Though he sought by these means to love God fully, he found no consolation. He was increasingly terrified of the wrath of God: "When it is touched by this passing inundation of the eternal, the soul feels and drinks nothing but eternal punishment."
During his early years, whenever Luther read what would become the famous "Reformation text"—Romans 1:17—his eyes were drawn not to the word faith, but to the word righteous. Who, after all, could "live by faith" but those who were already righteous? The text was clear on the matter: "the righteous shall live by faith."
Luther remarked, "I hated that word, 'the righteousness of God,' by which I had been taught according to the custom and use of all teachers ... [that] God is righteous and punishes the unrighteous sinner." The young Luther could not live by faith because he was not righteous—and he knew it.
Meanwhile, he was ordered to take his doctorate in the Bible and become a professor at Wittenberg University. During lectures on the Psalms (in 1513 and 1514) and a study of the Book of Romans, he began to see a way through his dilemma.
"At last meditating day and night, by the mercy of God, I ... began to understand that the righteousness of God is that through which the righteous live by a gift of God, namely by faith… Here I felt as if I were entirely born again and had entered paradise itself through the gates that had been flung open."
On the heels of this new understanding came others. To Luther the church was no longer the institution defined by apostolic succession; instead it was the community of those who had been given faith.
Salvation came not by the sacraments as such but by faith. The idea that human beings had a spark of goodness (enough to seek out God) was not a foundation of theology but was taught only by "fools."

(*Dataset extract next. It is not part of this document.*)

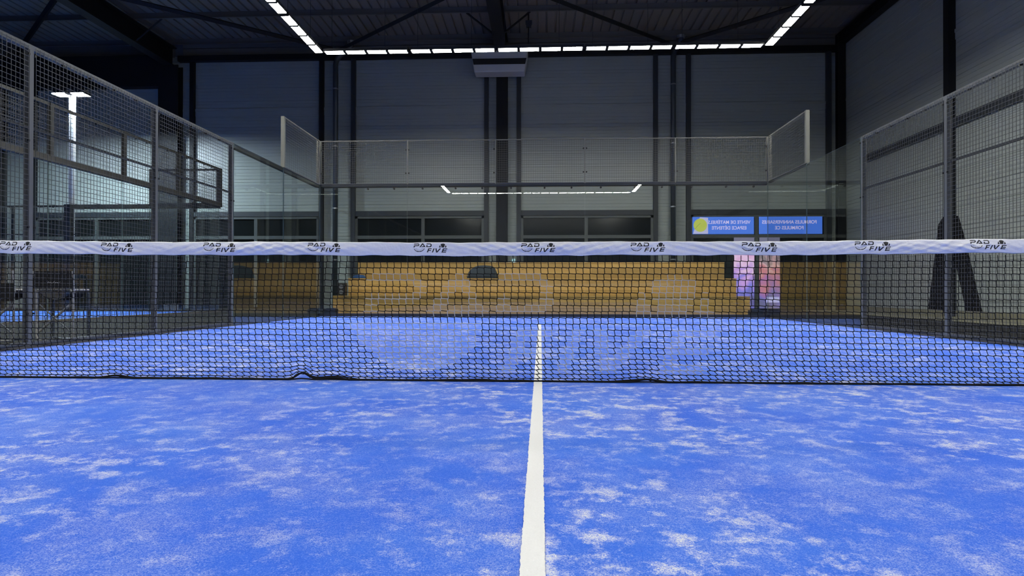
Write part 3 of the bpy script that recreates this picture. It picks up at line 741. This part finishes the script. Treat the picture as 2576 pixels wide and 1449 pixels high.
for q, (rr, yy, zz, ph) in enumerate(((0.0060, -0.014, -0.001, 0), (0.0045, -0.022, -0.007, 1.3), (0.0045, -0.006, 0.004, 2.6))):
    pts = []; x = -XE
    while x <= XE:
        zc = hem(x) + zz + ZT * sin(11 * x + ph) + 0.0015 * sin(29 * x + 2 * ph)
        if q == 1: zc = 0.0155 + (hem(x) - 0.012) * 0.15
        pts.append((x, yy + 0.004 * sin(6 * x + ph), max(zc, 0.0155))); x += 0.02
    MB().tube(pts, rr, 6).build('hem_cord', 'net', net, smooth=True)
for sx in (-1, 1):
    pp = MB().box(sx * 4.93, sx * 4.97, -0.03, 0.03, 0.0, 0.95).build('net_post', 'cage_dark', net)

# ================================================================== TIMBER SEATING
sg = thing('stepped_seating', 'three step pine board seating behind the back glass wall', 'seating', (0, 12.8, 0))
tiers = [(11.95, -5.36, 5.27, 0.0, 0.465), (12.75, -5.21, 5.18, 0.465, 0.935), (13.55, -5.18, 5.10, 0.935, 1.40)]
_bd = {}
def board(x0, x1, y0, y1, z0, z1):
    key = (round(x1 - x0, 3), round(y1 - y0, 3), round(z1 - z0, 3))
    if key not in _bd:
        o = MB().box(0, x1 - x0, 0, y1 - y0, 0, z1 - z0).build('board', 'wood', sg, origin=(0, 0, 0), bevel=0.003); _bd[key] = o
    else:
        o = piece(_bd[key], 'board', sg, (0, 0, 0)); b = o.modifiers.new('bevel', 'BEVEL'); b.width = 0.003; b.segments = 2
    o.location = Vector((x0, y0, z0)) - sg.location
for ti, (y, xa, xb, z0, z1) in enumerate(tiers):
    for k in range(3):
        za = z0 + (z1 - 0.028 - z0) * k / 3; zb = z0 + (z1 - 0.028 - z0) * (k + 1) / 3
        cuts = [xa, xa + (xb - xa) * (0.31, 0.64, 0.48)[(k + ti) % 3], xb] if k != 1 else [xa, xa + (xb - xa) * 0.2, xa + (xb - xa) * 0.645, xb]
        for a, b_ in zip(cuts[:-1], cuts[1:]):
            board(a + 0.002, b_ - 0.002, y, y + 0.022, za + 0.003, zb - 0.002)
    for k in range(5):
        ya = y - 0.012 + 0.163 * k
        for a, b_ in ((xa, xa + (xb - xa) * 0.52), (xa + (xb - xa) * 0.52, xb)):
            board(a + 0.002, b_ - 0.002, ya, ya + 0.158, z1 - 0.026, z1)
    MB().box(xa + 0.02, xa + 0.05, y + 0.03, y + 0.78, z0 if ti == 0 else 0, z1 - 0.03).box(xb - 0.05, xb - 0.02, y + 0.03, y + 0.78, 0, z1 - 0.03).build('side_panel', 'wood', sg)
# bean bag
def lathe_dome(cx_, cy_, z0, rx, ry, hh, name, m_, parent, lean=0.0):
    mb = MB(); vs = []; fs = []; nu, nv = 28, 10
    for j in range(nv):
        a = j / nv * PI / 2
        rr = cos(a) ** 0.55; zz = sin(a) ** 1.25
        for i in range(nu):
            p_ = 2 * PI * i / nu; wob = 1 + 0.03 * sin(3 * p_ + j)
            vs.append((cx_ + rx * rr * cos(p_) * wob + lean * zz, cy_ + ry * rr * sin(p_) * wob, z0 + hh * zz))
    vs.append((cx_ + lean, cy_, z0 + hh * 1.02))
    for j in range(nv - 1):
        for i in range(nu): fs.append((j * nu + i, j * nu + (i + 1) % nu, (j + 1) * nu + (i + 1) % nu, (j + 1) * nu + i))
    for i in range(nu): fs.append(((nv - 1) * nu + i, (nv - 1) * nu + (i + 1) % nu, nv * nu))
    fs.append(tuple(range(nu))[::-1])
    return mb.add(vs, fs).build(name, m_, parent, smooth=True)
bb = thing('bean_bag', 'dark slate bean bag slumped on the middle step of the wooden seating', 'bean bag', (-1.60, 13.1, 0.936))
lathe_dome(-1.60, 13.13, 0.936, 0.43, 0.34, 0.36, 'cushion', 'bag', bb, 0.06)
MB().tube([(-1.60 + 0.43 * cos(a * PI / 14), 13.13 - 0.345 * sin(a * PI / 14), 1.0) for a in range(15)], 0.008, 6).build('seam', 'bag', bb)
fb = lathe_dome(-4.98, 12.95, 0.936, 0.19, 0.13, 0.10, 'folded_cloth', 'bluefab', None, 0.02)
tag(fb, 'small dark blue folded cloth at the left end of the middle step', 'cloth')
sp_ = thing('speaker_box', 'small black speaker box at the left end of the lowest step', 'speaker', (-5.2, 12.3, 0.466))
MB().box(-5.33, -5.12, 12.2, 12.4, 0.466, 0.80).build('cabinet', 'black', sp_, bevel=0.01)
for z in (0.56, 0.70): MB().tube([(-5.225, 12.199, z), (-5.225, 12.188, z)], 0.055, 16).build('driver', 'zinc2', sp_)

# ================================================================== BLACK LETTER PANEL ON THE RIGHT WALL
XA = XR - 0.031
poly = [(12.15, 0.155), (11.74, 2.24), (11.56, 2.40), (11.05, 2.36), (10.84, 1.85), (10.28, 0.155), (10.77, 0.155), (11.10, 1.20), (11.46, 0.155)]
tag(MB().prism(poly, lambda a, b_, d: (d, a, b_), XA - 0.03, XA).build('wall_panel', 'letter', origin=(XA, 10.9, 0.155)), 'large black A shaped panel on the right wall behind the column', 'wall panel')

# ================================================================== CHAIRS, WHITE BOX
def chair(label, loc):
    x, y, z = loc
    c_ = thing('folding_chair', label, 'chair', (x, y, 0), 'folding chairs behind the left fence')
    w_, d_ = 0.215, 0.12
    def loop(yy, zt, name):
        pts = []; r = 0.05
        for (cx_, cz_, a0) in ((w_ - r, zt - r, 0), (-w_ + r, zt - r, 90), (-w_ + r, 0.012 + r, 180), (w_ - r, 0.012 + r, 270)):
            for k in range(5): a = math.radians(a0 + 90 * k / 4); pts.append((x + cx_ + r * cos(a), y + yy, cz_ + r * sin(a)))
        MB().tube(pts, 0.012, 8, closed=True).build(name, 'chrome' if yy < 0 else 'zinc', c_, smooth=True)
    loop(-d_, 0.585, 'front_frame'); loop(d_, 0.585, 'rear_frame')
    for sx in (-1, 1):
        MB().tube([(x + sx * (w_ + 0.012), y - d_, 0.55), (x + sx * (w_ + 0.015), y - d_ - 0.03, 0.80)], 0.011, 8).build('back_upright', 'chrome', c_)
        MB().tube([(x + sx * w_, y - d_, 0.585), (x + sx * w_, y + d_, 0.585)], 0.011, 8).build('side_rail', 'chrome', c_)
        MB().tube([(x - sx * (w_ - 0.02), y - d_ + (0.012 if sx > 0 else -0.012), 0.11), (x + sx * (w_ - 0.04), y - d_ + (0.012 if sx > 0 else -0.012), 0.42)], 0.014 if sx > 0 else 0.009, 8).build('cross_brace', 'chrome' if sx > 0 else 'zinc', c_)
    mb = MB(); vs = []; N = 8
    for i in range(N + 1):
        a = i / N; xx = x - w_ - 0.02 + (2 * w_ + 0.04) * a; yy = y - d_ - 0.03 - 0.03 * sin(PI * a)
        vs += [(xx, yy, 0.60), (xx, yy, 0.80)]
    mb.add(vs, [(2 * i, 2 * i + 2, 2 * i + 3, 2 * i + 1) for i in range(N)])
    o = mb.build('backrest', 'fabric', c_); sm = o.modifiers.new('s', 'SOLIDIFY'); sm.thickness = 0.012
    mb = MB()
    for k in range(7):
        xx = x - 0.03 + k * 0.022
        mb.tube([(xx, y - d_ - 0.072, 0.665 + 0.004 * (k % 2)), (xx + 0.013, y - d_ - 0.070, 0.672 - 0.006 * (k % 3 - 1))], 0.0025, 4)
    tag(mb.build('script_mark', 'pole', o), 'small pale unreadable script')
    mb = MB(); vs = []
    for i in range(N + 1):
        a = i / N; xx = x - w_ + 0.015 + (2 * w_ - 0.03) * a; zz = 0.575 - 0.10 * sin(PI * a) ** 0.7 * 1.0
        vs += [(xx, y - d_ + 0.005, zz), (xx, y + d_ - 0.005, zz)]
    mb.add(vs, [(2 * i, 2 * i + 2, 2 * i + 3, 2 * i + 1) for i in range(N)])
    o = mb.build('seat', 'fabric', c_); sm = o.modifiers.new('s', 'SOLIDIFY'); sm.thickness = 0.01
    return c_
c1 = chair('folding chair with silver tube frame and black canvas back marked with pale script', (-5.53, 3.08, 0))
c2 = copy_tree(c1); c2.location = (-6.12, 2.95, 0)
c2['label'] = 'folding chair at the picture edge, left of the chair with the marked back'
for ch in c2.children:
    if ch.name.startswith('backrest'): ch.location.z -= 0.14
tag(MB().box(-10.85, -10.55, 13.55, 13.75, 0, 0.20).box(-10.87, -10.53, 13.53, 13.77, 0.17, 0.20).build('storage_box', 'white', origin=(-10.7, 13.65, 0)), 'small white box on the floor beyond the neighbouring court', 'box')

Humility was no longer a virtue that earned grace but a necessary response to the gift of grace. Faith no longer consisted of assenting to the church's teachings but of trusting the promises of God and the merits of Christ.
It wasn't long before the revolution in Luther's heart and mind played itself out in all of Europe.

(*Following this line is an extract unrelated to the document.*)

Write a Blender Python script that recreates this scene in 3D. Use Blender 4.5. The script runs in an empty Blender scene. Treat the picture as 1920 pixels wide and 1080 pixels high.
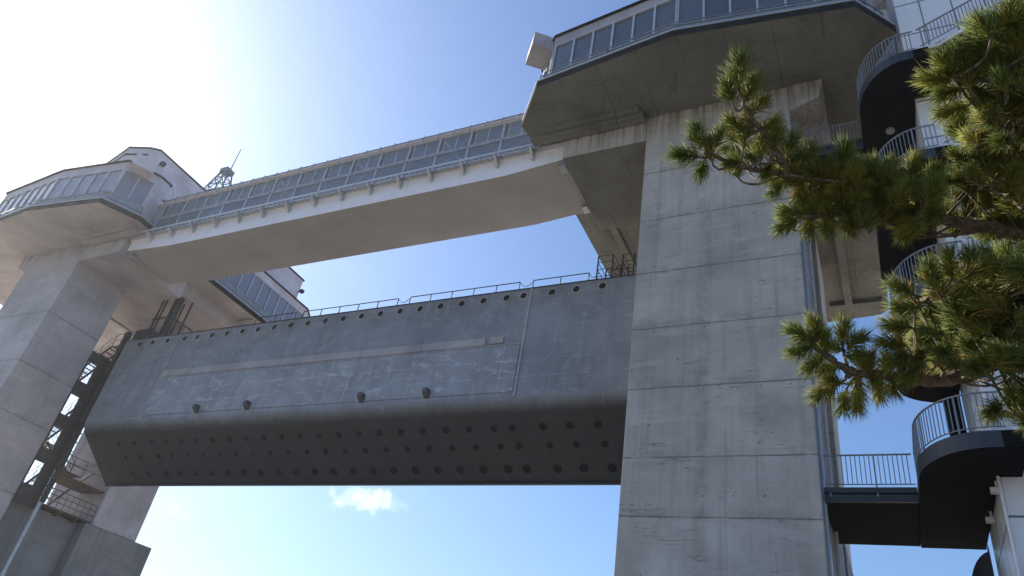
import bpy, math, random
from mathutils import Vector, Matrix
R_ = math.radians
# ------------------------------------------------------------------ camera
sc = bpy.context.scene
col = sc.collection
ROWX = (0.89626, -0.11864, -0.42736)   # world X in camera axes (right, down, forward)
ROWY = (0.41582, 0.55998, 0.71660)
ROWZ = (0.15429, -0.81997, 0.55122)
cam_d = bpy.data.cameras.new('camera')
cam = bpy.data.objects.new('camera', cam_d); col.objects.link(cam)
cam_d.sensor_width = 36.0
cam_d.lens = 1358.0 / 1920.0 * 36.0
cam_d.clip_start = 0.05; cam_d.clip_end = 6000
m = Matrix(((ROWX[0], -ROWX[1], -ROWX[2], 0),
            (ROWY[0], -ROWY[1], -ROWY[2], 0),
            (ROWZ[0], -ROWZ[1], -ROWZ[2], 0), (0, 0, 0, 1)))
cam.matrix_world = m
sc.camera = cam
GZ = -1.6                                 # ground level: the eye is 1.6 m above it

# ------------------------------------------------------------------ light
SUN = Vector((-0.855, 0.125, 0.51)).normalized()
elev = math.asin(SUN.z)
world = bpy.data.worlds.new('World'); sc.world = world; world.use_nodes = True
wn = world.node_tree; wn.nodes.clear()
def W(t, **k):
    n = wn.nodes.new(t)
    for a, b in k.items(): setattr(n, a, b)
    return n
wo = W('ShaderNodeOutputWorld'); bg = W('ShaderNodeBackground')
sky = W('ShaderNodeTexSky'); sky.sky_type = 'NISHITA'; sky.sun_disc = False
sky.sun_elevation = elev
sky.sun_rotation = math.atan2(SUN.x, SUN.y)
sky.air_density = 1.0; sky.dust_density = 1.6; sky.ozone_density = 3.0; sky.altitude = 0
bg.inputs['Strength'].default_value = 0.095
wl = wn.links.new
# a small bank of cloud low in the sky, as sky colour by direction
tc = W('ShaderNodeTexCoord')
def cloud(d, e, f, a, b, scale, th):
    d = Vector(d).normalized(); e = Vector(e); e = (e - d * e.dot(d)).normalized(); f = d.cross(e)
    def dot(v):
        n = W('ShaderNodeVectorMath', operation='DOT_PRODUCT'); n.inputs[1].default_value = v
        wl(tc.outputs['Generated'], n.inputs[0]); return n.outputs['Value']
    def mth(op, x, y):
        n = W('ShaderNodeMath', operation=op)
        for i, q in enumerate((x, y)):
            if isinstance(q, (int, float)): n.inputs[i].default_value = q
            elif q is not None: wl(q, n.inputs[i])
        return n.outputs[0]
    u = mth('DIVIDE', dot(e), a); v = mth('DIVIDE', dot(f), b)
    rr = mth('ADD', mth('MULTIPLY', u, u), mth('MULTIPLY', v, v))
    front = mth('GREATER_THAN', dot(d), 0.2)
    nz = W('ShaderNodeTexNoise'); nz.inputs['Scale'].default_value = scale; nz.inputs['Detail'].default_value = 8
    nz.inputs['Roughness'].default_value = 0.62
    wl(tc.outputs['Generated'], nz.inputs['Vector'])
    s = mth('SUBTRACT', mth('MULTIPLY', nz.outputs['Fac'], 2.6), mth('MULTIPLY', rr, 0.9))
    s = mth('SUBTRACT', s, th)
    mr = W('ShaderNodeMapRange', interpolation_type='SMOOTHSTEP'); wl(s, mr.inputs['Value'])
    mr.inputs['From Min'].default_value = 0.0; mr.inputs['From Max'].default_value = 0.8
    return mth('MULTIPLY', mth('MULTIPLY', mr.outputs['Result'], 0.42), front)
c1 = cloud((-0.607, 0.75, 0.262), (0.8, 0.6, 0.12), None, 0.065, 0.022, 34, 0.70)
c2 = cloud((-0.552, 0.780, 0.296), (0.8, 0.6, 0.15), None, 0.014, 0.005, 80, 1.15)
c3 = cloud((-0.78, 0.60, 0.20), (0.6, 0.8, 0.0), None, 0.10, 0.022, 22, 1.05)
mx = W('ShaderNodeMath', operation='MAXIMUM'); wl(c1, mx.inputs[0]); wl(c2, mx.inputs[1])
mx2 = W('ShaderNodeMath', operation='MAXIMUM'); wl(mx.outputs[0], mx2.inputs[0]); wl(c3, mx2.inputs[1])
tint = W('ShaderNodeMixRGB', blend_type='MULTIPLY'); tint.inputs[0].default_value = 1.0; tint.inputs[2].default_value = (0.80, 0.925, 1.07, 1)
wl(sky.outputs[0], tint.inputs[1])
mixc = W('ShaderNodeMixRGB'); mixc.inputs['Color2'].default_value = (10.5, 10.8, 11.2, 1)
wl(mx2.outputs[0], mixc.inputs['Fac']); # the sky close to the sun saturates softly
lum = W('ShaderNodeRGBToBW'); wl(tint.outputs[0], lum.inputs[0])
dv = W('ShaderNodeMath', operation='MULTIPLY_ADD'); wl(lum.outputs[0], dv.inputs[0]); dv.inputs[1].default_value = 1 / 19.0; dv.inputs[2].default_value = 1.0
iv = W('ShaderNodeMath', operation='DIVIDE'); iv.inputs[0].default_value = 1.19; wl(dv.outputs[0], iv.inputs[1])
scl = W('ShaderNodeVectorMath', operation='SCALE'); wl(tint.outputs[0], scl.inputs[0]); wl(iv.outputs[0], scl.inputs['Scale'])
wl(scl.outputs[0], mixc.inputs['Color1'])
wl(mixc.outputs[0], bg.inputs['Color']); wl(bg.outputs[0], wo.inputs[0])

sd = bpy.data.lights.new('sun', 'SUN'); sd.energy = 4.6; sd.angle = R_(0.53); sd.color = (1.0, 0.93, 0.82)
so = bpy.data.objects.new('sun', sd); col.objects.link(so)
so.rotation_euler = SUN.to_track_quat('Z', 'Y').to_euler(); so.location = SUN * 80
sc.view_settings.view_transform = 'Standard'; sc.view_settings.look = 'None'
sc.view_settings.exposure = 0.95; sc.view_settings.gamma = 1.0
sc.cycles.max_bounces = 8; sc.cycles.diffuse_bounces = 4; sc.cycles.transparent_max_bounces = 16
sc.cycles.caustics_reflective = False; sc.cycles.caustics_refractive = False

# ------------------------------------------------------------------ node helper
class NT:
    def __init__(s, name):
        s.m = bpy.data.materials.new(name); s.m.use_nodes = True
        s.t = s.m.node_tree; s.t.nodes.clear()
        s.out = s.t.nodes.new('ShaderNodeOutputMaterial')
        s.p = s.t.nodes.new('ShaderNodeBsdfPrincipled')
        s.t.links.new(s.p.outputs[0], s.out.inputs[0])
        s.tc = s.t.nodes.new('ShaderNodeTexCoord')
    def put(s, sock, v):
        if isinstance(v, bpy.types.NodeSocket): s.t.links.new(v, sock)
        elif isinstance(v, (tuple, list)):
            sock.default_value = tuple(v) + ((1,) if len(v) == 3 and sock.type == 'RGBA' else ())
        else: sock.default_value = v
    def math(s, op, *a):
        n = s.t.nodes.new('ShaderNodeMath'); n.operation = op
        for i, v in enumerate(a): s.put(n.inputs[i], v)
        return n.outputs[0]
    def geo(s):
        n = s.t.nodes.new('ShaderNodeNewGeometry'); return n.outputs['Position']
    def sep(s, v):
        n = s.t.nodes.new('ShaderNodeSeparateXYZ'); s.put(n.inputs[0], v); return n.outputs
    def scalev(s, v, sc_):
        n = s.t.nodes.new('ShaderNodeVectorMath'); n.operation = 'MULTIPLY'
        s.put(n.inputs[0], v); n.inputs[1].default_value = sc_; return n.outputs[0]
    def noise(s, v, scale, detail=5, rough=0.6, dist=0.0):
        n = s.t.nodes.new('ShaderNodeTexNoise'); s.put(n.inputs['Vector'], v)
        n.inputs['Scale'].default_value = scale; n.inputs['Detail'].default_value = detail
        n.inputs['Roughness'].default_value = rough; n.inputs['Distortion'].default_value = dist
        return n.outputs['Fac']
    def rng(s, v, a, b, c=0.0, d=1.0, smooth=False):
        n = s.t.nodes.new('ShaderNodeMapRange')
        if smooth: n.interpolation_type = 'SMOOTHSTEP'
        s.put(n.inputs['Value'], v)
        for k, q in zip(('From Min', 'From Max', 'To Min', 'To Max'), (a, b, c, d)): n.inputs[k].default_value = q
        return n.outputs['Result']
    def mix(s, f, a, b, mode='MIX'):
        n = s.t.nodes.new('ShaderNodeMixRGB'); n.blend_type = mode
        s.put(n.inputs[0], f); s.put(n.inputs[1], a); s.put(n.inputs[2], b); return n.outputs[0]
    def bump(s, h, strength=0.3, dist=0.02):
        n = s.t.nodes.new('ShaderNodeBump'); n.inputs['Strength'].default_value = strength
        n.inputs['Distance'].default_value = dist; s.put(n.inputs['Height'], h)
        s.t.links.new(n.outputs[0], s.p.inputs['Normal'])
    def set(s, **k):
        for a, v in k.items(): s.put(s.p.inputs[a.replace('_', ' ')], v)
        return s.m

def simple(name, c, rough=0.6, metal=0.0, var=0.15, scale=3.0, spec=0.5):
    n = NT(name); p = n.geo()
    f = n.noise(p, scale, 6, 0.65)
    dark = tuple(x * (1 - var * 1.6) for x in c); lite = tuple(min(1, x * (1 + var)) for x in c)
    return n.set(Base_Color=n.mix(n.rng(f, 0.3, 0.7), dark, lite), Roughness=rough, Metallic=metal, Specular_IOR_Level=spec)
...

It started on All Saints' Eve, 1517, when Luther publicly objected to the way preacher Johann Tetzel was selling indulgences. These were documents prepared by the church and bought by individuals either for themselves or on behalf of the dead that would release them from punishment due to their sins. As Tetzel preached, "Once the coin into the coffer clings, a soul from purgatory heavenward springs!“

Eventually Luther was put on trial and the Catholic Bishop tried to force Luther to recant all of his criticisms of the church.
I stand convicted by the Scriptures to which I have appealed, and my conscience is taken captive by God's word, I cannot and will not recant anything, for to act against our conscience is neither safe for us, nor open to us. On this I take my stand. I can do no other. God help me. Martin Luther
An imperial edict calling Luther "a convicted heretic“ was issued,  he had escaped to Wartburg Castle,  where he hid for ten months.
Underlying the Protestant Reformation lay four basic doctrines in which the reformers believed the Roman Catholic Church to be in error.
These four questions or doctrines are How is a person saved? Where does religious authority lie? What is the church? And what is the essence of Christian living?
In answering these questions, Protestant Reformers such as Martin Luther, Ulrich Zwingli, John Calvin, and John Knox established what would be known as the “Five Solas” of the Reformation (sola being the Latin word for “alone”).
These five points of doctrine were at the heart of the Protestant Reformation, and it was for these five essential Biblical doctrines that the Protestant Reformers would take their stand against the Roman Catholic Church, resisting the demands placed on them to recant, even to the point of death. These five essential doctrines of the Protestant Reformation are as follows:
1-“Sola Scriptura,” or Scripture Alone: This affirms the Biblical doctrine that the Bible alone is the sole authority for all matters of faith and practice. Scripture and Scripture alone is the standard by which all teachings and doctrines of the church must be measured.
As Martin Luther so eloquently stated when asked to recant on his teachings,
“Unless I am convinced by Scripture and plain reason – I do not accept the authority of the popes and councils, for they have contradicted each other – my conscience is captive to the Word of God. I cannot and I will not recant anything for to go against conscience is neither right nor safe. God help me. Amen.”
2—“Sola Gratia,” Salvation by Grace Alone: This affirms the Biblical doctrine that salvation is by God’s grace alone and that we are rescued from His wrath by His grace alone. God’s grace in Christ is not merely necessary, but is the sole efficient cause of salvation. This grace is the supernatural work of the Holy Spirit that brings us to Christ by releasing us from our bondage to sin and raising us from spiritual death to spiritual life.
3—“Sola Fide,” Salvation by Faith Alone: This affirms the Biblical doctrine that justification is by grace alone through faith alone because of Christ alone. It is by faith in Christ that His righteousness is imputed to us as the only possible satisfaction of God’s perfect justice.
4—“Solus Christus,” In Christ Alone: This affirms the Biblical doctrine that salvation is found in Christ alone and that His sinless life and substitutionary atonement alone are sufficient for our justification and reconciliation to God the Father. The gospel has not been preached if Christ’s substitutionary work is not declared, and if faith in Christ and His work is not solicited.
5—“Soli Deo Gloria, For the Glory of God Alone: This affirms the Biblical doctrine that salvation is of God and has been accomplished by God for His glory alone. It affirms that as Christians we must glorify Him always, and must live our entire lives before the face of God, under the authority of God, and for His glory alone.

 These five important and fundamental doctrines are the reason for the Protestant Reformation. They are at the heart of where the Roman Catholic Church went wrong in its doctrine, and why the Protestant Reformation was necessary to return churches throughout the world to correct doctrine and biblical teaching.
They are just as important today in evaluating a church and its teachings as they were then. In many ways, much of Protestant Christianity needs to be challenged to return to these fundamental doctrines of the faith, much like the reformers challenged the Roman Catholic Church to do in the sixteenth century.
Luther contributed to the rising status of women.
He was patriarchal, but Luther was progressive. He assumed that girls, along with boys, should be taught the bible, and in that he anticipated co-education.
He insisted that marriage was just as important a vocation as monasticism, and in that he accorded greater status to a woman’s role in marriage. And he was married to and proud of a woman who was, in effect, the treasurer, manager, and administrator of a rather complex business—the informal boarding house that the Luthers kept.